* Exercise objective *
Below are some records. Retype exactly the lines from the one containing "Reconstruct this image" through the one containing "SC.camera = cam", both included, skipping every picture.

===== Entries =====

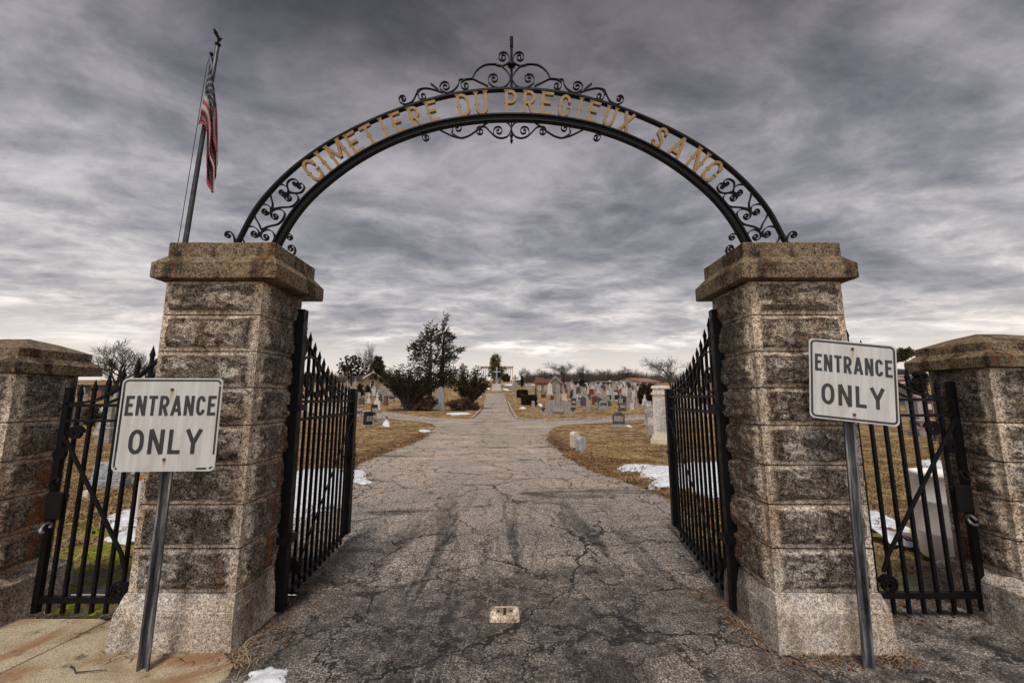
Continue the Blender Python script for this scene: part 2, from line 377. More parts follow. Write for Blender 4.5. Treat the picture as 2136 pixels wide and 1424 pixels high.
# ------------------------------------------------------------------ mesh builder
class MB:
    def __init__(s): s.v = []; s.f = []; s.mi = []; s.m = 0; s.smooth = False
    def add(s, vs, fs):
        o = len(s.v); s.v.extend([tuple(v) for v in vs]); s.f.extend([tuple(i + o for i in f) for f in fs]); s.mi.extend([s.m] * len(fs)); return s
    def box(s, a, b, taper=0.0, M4=None):
        x0, y0, z0 = a; x1, y1, z1 = b; t = taper
        vs = [(x0, y0, z0), (x1, y0, z0), (x1, y1, z0), (x0, y1, z0), (x0 + t, y0 + t, z1), (x1 - t, y0 + t, z1), (x1 - t, y1 - t, z1), (x0 + t, y1 - t, z1)]
        if M4 is not None: vs = [M4 @ Vector(v) for v in vs]
        return s.add(vs, [(0, 3, 2, 1), (4, 5, 6, 7), (0, 1, 5, 4), (1, 2, 6, 5), (2, 3, 7, 6), (3, 0, 4, 7)])
    def prism(s, pts, y0, y1, bev=0.0):
        """outline in (x,z) extruded along y"""
        n = len(pts)
        vs = [(x, y0, z) for x, z in pts] + [(x, y1, z) for x, z in pts]
        fs = [tuple(range(n))[::-1], tuple(range(n, 2 * n))] + [(i, (i + 1) % n, (i + 1) % n + n, i + n) for i in range(n)]
        return s.add(vs, [f[::-1] for f in fs])
    def tube(s, pts, r, n=8, cap=True):
        pts = [Vector(p) for p in pts]; k = len(pts); rs = r if isinstance(r, (list, tuple)) else [r] * k
        vs = []; prevx = None
        for i, p in enumerate(pts):
            d = (pts[min(i + 1, k - 1)] - pts[max(i - 1, 0)]).normalized()
            if prevx is None:
                up = Vector((0, 0, 1)) if abs(d.z) < .9 else Vector((0, 1, 0)); x = d.cross(up).normalized()
            else: x = (prevx - d * prevx.dot(d)).normalized()
            prevx = x; y = d.cross(x)
            for j in range(n):
                a = 2 * math.pi * j / n; vs.append(p + (x * math.cos(a) + y * math.sin(a)) * rs[i])
        fs = [(i * n + j, i * n + (j + 1) % n, (i + 1) * n + (j + 1) % n, (i + 1) * n + j) for i in range(k - 1) for j in range(n)]
        if cap: fs += [tuple(range(n))[::-1], tuple(range((k - 1) * n, k * n))]
        return s.add(vs, fs)
    def lathe(s, prof, n=20, c=(0, 0, 0)):
        vs = [(c[0] + r * math.cos(2 * math.pi * j / n), c[1] + r * math.sin(2 * math.pi * j / n), c[2] + z) for r, z in prof for j in range(n)]
        k = len(prof)
        fs = [(i * n + j, i * n + (j + 1) % n, (i + 1) * n + (j + 1) % n, (i + 1) * n + j) for i in range(k - 1) for j in range(n)]
        fs += [tuple(range(n))[::-1], tuple(range((k - 1) * n, k * n))]
        return s.add(vs, fs)
    def ribbon(s, P, fr, th, depth):
        """flat bar swept along a plane curve. P: list of 2-D points, fr(a,b,d)->3-D with d the out-of-plane offset"""
        n = len(P); vs = []
        ths = th if isinstance(th, (list, tuple)) else [th] * n
        for i in range(n):
            a = P[max(i - 1, 0)]; b = P[min(i + 1, n - 1)]
            dx, dz = b[0] - a[0], b[1] - a[1]; L = math.hypot(dx, dz) or 1; nx, nz = -dz / L, dx / L; h = ths[i] / 2
            for (sg, dd) in ((1, -1), (1, 1), (-1, 1), (-1, -1)):
                vs.append(fr(P[i][0] + sg * nx * h, P[i][1] + sg * nz * h, dd * depth / 2))
        fs = [(i * 4 + j, i * 4 + (j + 1) % 4, (i + 1) * 4 + (j + 1) % 4, (i + 1) * 4 + j) for i in range(n - 1) for j in range(4)]
        fs += [(3, 2, 1, 0), tuple(range((n - 1) * 4, n * 4))]
        return s.add(vs, fs)
    def build(s, name, mats, parent=None, loc=None, smooth=None):
        me = bpy.data.meshes.new(name); me.from_pydata([tuple(v) for v in s.v], [], s.f)
        mats = mats if isinstance(mats, (list, tuple)) else [mats]
        for m in mats: me.materials.append(m)
        if len(mats) > 1: me.polygons.foreach_set('material_index', s.mi)
        me.validate()
        bm = bmesh.new(); bm.from_mesh(me); bmesh.ops.recalc_face_normals(bm, faces=bm.faces); bm.to_mesh(me); bm.free()
        if smooth: me.polygons.foreach_set('use_smooth', [True] * len(me.polygons))
        o = bpy.data.objects.new(name, me); C.objects.link(o)
        if parent: o.parent = parent
        if loc is not None: o.location = loc
        return o

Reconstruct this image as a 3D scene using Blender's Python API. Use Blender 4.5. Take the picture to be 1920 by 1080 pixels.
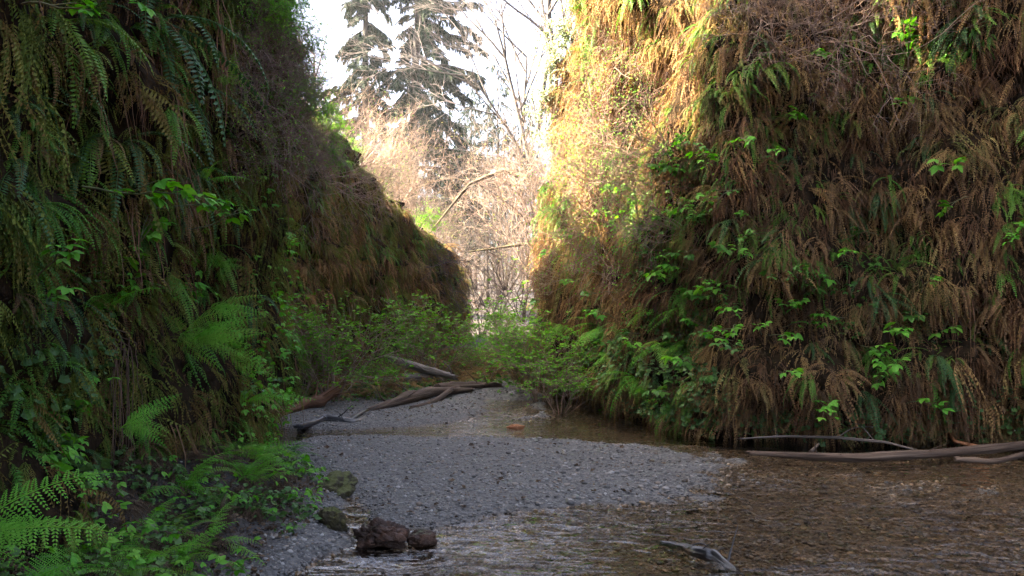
import bpy, math, random
import numpy as np
from mathutils import Vector, Matrix, Euler
from mathutils.bvhtree import BVHTree

for o in list(bpy.data.objects):
    bpy.data.objects.remove(o, do_unlink=True)
SC = bpy.context.scene
COL = SC.collection
random.seed(7)
RNG = np.random.default_rng(7)
R = math.radians
PI = math.pi

# ------------------------------------------------------------------ camera
CAM_H, FPX, HOR = 1.6, 1507.0, 590.0        # eye height (m), focal length and horizon row of a 1920 px wide picture
cd = bpy.data.cameras.new('camera')
cam = bpy.data.objects.new('camera', cd)
COL.objects.link(cam)
cam.location = (0, 0, CAM_H)
cam.rotation_euler = (R(90), 0, 0)
cd.sensor_width = 36
cd.lens = 36 * FPX / 1920
cd.shift_y = (HOR - 540) / 1920
cd.clip_start = 0.05
cd.clip_end = 2000
SC.camera = cam

# ------------------------------------------------------------------ sky, sun, exposure
SUN_EL = R(37)
SUN_AZ = math.atan2(-1.0, 0.0)               # to the sun: straight out to the left
sun_dir = Vector((math.sin(SUN_AZ) * math.cos(SUN_EL), math.cos(SUN_AZ) * math.cos(SUN_EL), math.sin(SUN_EL)))
w = bpy.data.worlds.new('World')
SC.world = w
w.use_nodes = True
wn = w.node_tree.nodes
sky = wn.new('ShaderNodeTexSky')
sky.sky_type = 'NISHITA'
sky.sun_disc = False
sky.sun_elevation = SUN_EL
sky.sun_rotation = SUN_AZ
sky.air_density = 0.6
sky.dust_density = 9.0
sky.ozone_density = 1.0
bg = wn['Background']
bg.inputs['Strength'].default_value = 0.082
w.node_tree.links.new(sky.outputs[0], bg.inputs['Color'])
ld = bpy.data.lights.new('sun', 'SUN')
ld.energy = 5.0
ld.angle = R(0.6)
ld.color = (1.0, 0.83, 0.58)
sun = bpy.data.objects.new('sun', ld)
COL.objects.link(sun)
sun.rotation_euler = sun_dir.to_track_quat('Z', 'Y').to_euler()
SC.view_settings.view_transform = 'Standard'
SC.view_settings.look = 'None'
SC.view_settings.gamma = 1
SC.view_settings.exposure = 4.35
SC.cycles.use_denoising = True
SC.cycles.max_bounces = 8
SC.cycles.diffuse_bounces = 4
SC.cycles.glossy_bounces = 3
SC.cycles.transmission_bounces = 4
SC.cycles.transparent_max_bounces = 12
SC.cycles.volume_bounces = 0
SC.cycles.sample_clamp_indirect = 6
SC.cycles.caustics_reflective = False
SC.cycles.caustics_refractive = False

# ------------------------------------------------------------------ helpers
def tag(o, label=None, cat=None, group=None, kind=None):
    if label: o['label'] = label
    if cat: o['category'] = cat
    if group: o['group'] = group
    if kind: o['kind'] = kind
    return o

def empty(name, loc, rot=(0, 0, 0), label=None, cat=None, group=None):
    o = bpy.data.objects.new(name, None)
    COL.objects.link(o)
    o.location = loc
    o.rotation_euler = rot
    o.empty_display_size = 0.05
    return tag(o, label, cat, group)

def at(px, py, d):
    """world point seen at a picture position at distance d"""
    return Vector(((px - 960) / FPX * d, d, CAM_H + (HOR - py) / FPX * d))

def to_px(P):
    P = np.asarray(P)
    return 960 + P[..., 0] / P[..., 1] * FPX, HOR - (P[..., 2] - CAM_H) / P[..., 1] * FPX

def obj(name, mesh, mat=None, parent=None, loc=None, rot=None, scale=None):
    o = bpy.data.objects.new(name, mesh)
    COL.objects.link(o)
    if mat is not None and len(mesh.materials) == 0:
        mesh.materials.append(mat)
    if parent is not None: o.parent = parent
    if loc is not None: o.location = loc
    if rot is not None: o.rotation_euler = rot
    if scale is not None: o.scale = (scale,) * 3 if not hasattr(scale, '__len__') else scale
    return o

def mesh_np(name, V, Q, smooth=False, rnd=None):
    """mesh from vertex array and a face array (n,3) or (n,4)"""
    V = np.asarray(V, dtype=np.float32); Q = np.asarray(Q, dtype=np.int32)
    me = bpy.data.meshes.new(name)
    k = Q.shape[1]
    me.vertices.add(len(V)); me.vertices.foreach_set('co', V.ravel())
    me.loops.add(Q.size); me.loops.foreach_set('vertex_index', Q.ravel())
    me.polygons.add(len(Q))
    me.polygons.foreach_set('loop_start', np.arange(len(Q), dtype=np.int32) * k)
    me.polygons.foreach_set('use_smooth', np.full(len(Q), smooth, dtype=bool))
    if rnd is not None:
        a = me.attributes.new('rnd', 'FLOAT', 'FACE')
        a.data.foreach_set('value', np.asarray(rnd, dtype=np.float32))
    me.update(calc_edges=True)
    return me

def hash3(ix, iy, iz, seed):
    h = (ix.astype(np.int64) * 374761393 + iy.astype(np.int64) * 668265263 + iz.astype(np.int64) * 2147483647 + seed * 1274126177) & 0xFFFFFFFF
    h = ((h ^ (h >> 13)) * 1274126177) & 0xFFFFFFFF
    h = h ^ (h >> 16)
    return (h & 0xFFFF) / 65535.0 * 2 - 1

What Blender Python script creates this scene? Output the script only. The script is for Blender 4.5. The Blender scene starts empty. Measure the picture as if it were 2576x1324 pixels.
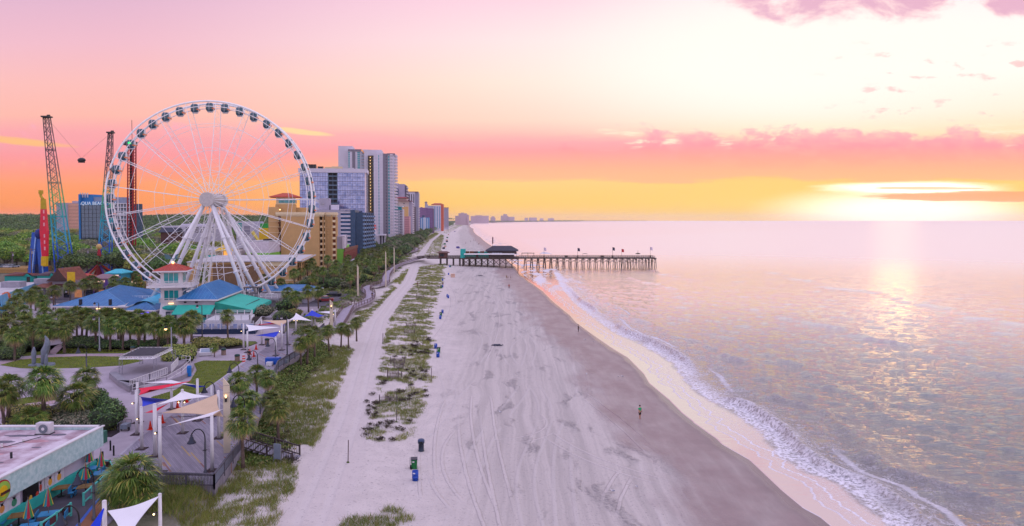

=====

* Result of this task *
Reconstruct this image as a 3D scene using Blender's Python API. Use Blender 4.5. Take the picture to be 1920 by 1080 pixels.
import bpy, math, random
import numpy as np
from mathutils import Vector, Matrix, Euler
from mathutils.bvhtree import BVHTree

for o in list(bpy.data.objects):
    bpy.data.objects.remove(o, do_unlink=True)
SC = bpy.context.scene
COL = SC.collection
random.seed(7)
RNG = np.random.default_rng(7)
R = math.radians
PI = math.pi

# ------------------------------------------------------------------ camera
CAM_H, FPX, HOR = 1.6, 1507.0, 590.0        # eye height (m), focal length and horizon row of a 1920 px wide picture
cd = bpy.data.cameras.new('camera')
cam = bpy.data.objects.new('camera', cd)
COL.objects.link(cam)
cam.location = (0, 0, CAM_H)
cam.rotation_euler = (R(90), 0, 0)
cd.sensor_width = 36
cd.lens = 36 * FPX / 1920
cd.shift_y = (HOR - 540) / 1920
cd.clip_start = 0.05
cd.clip_end = 2000
SC.camera = cam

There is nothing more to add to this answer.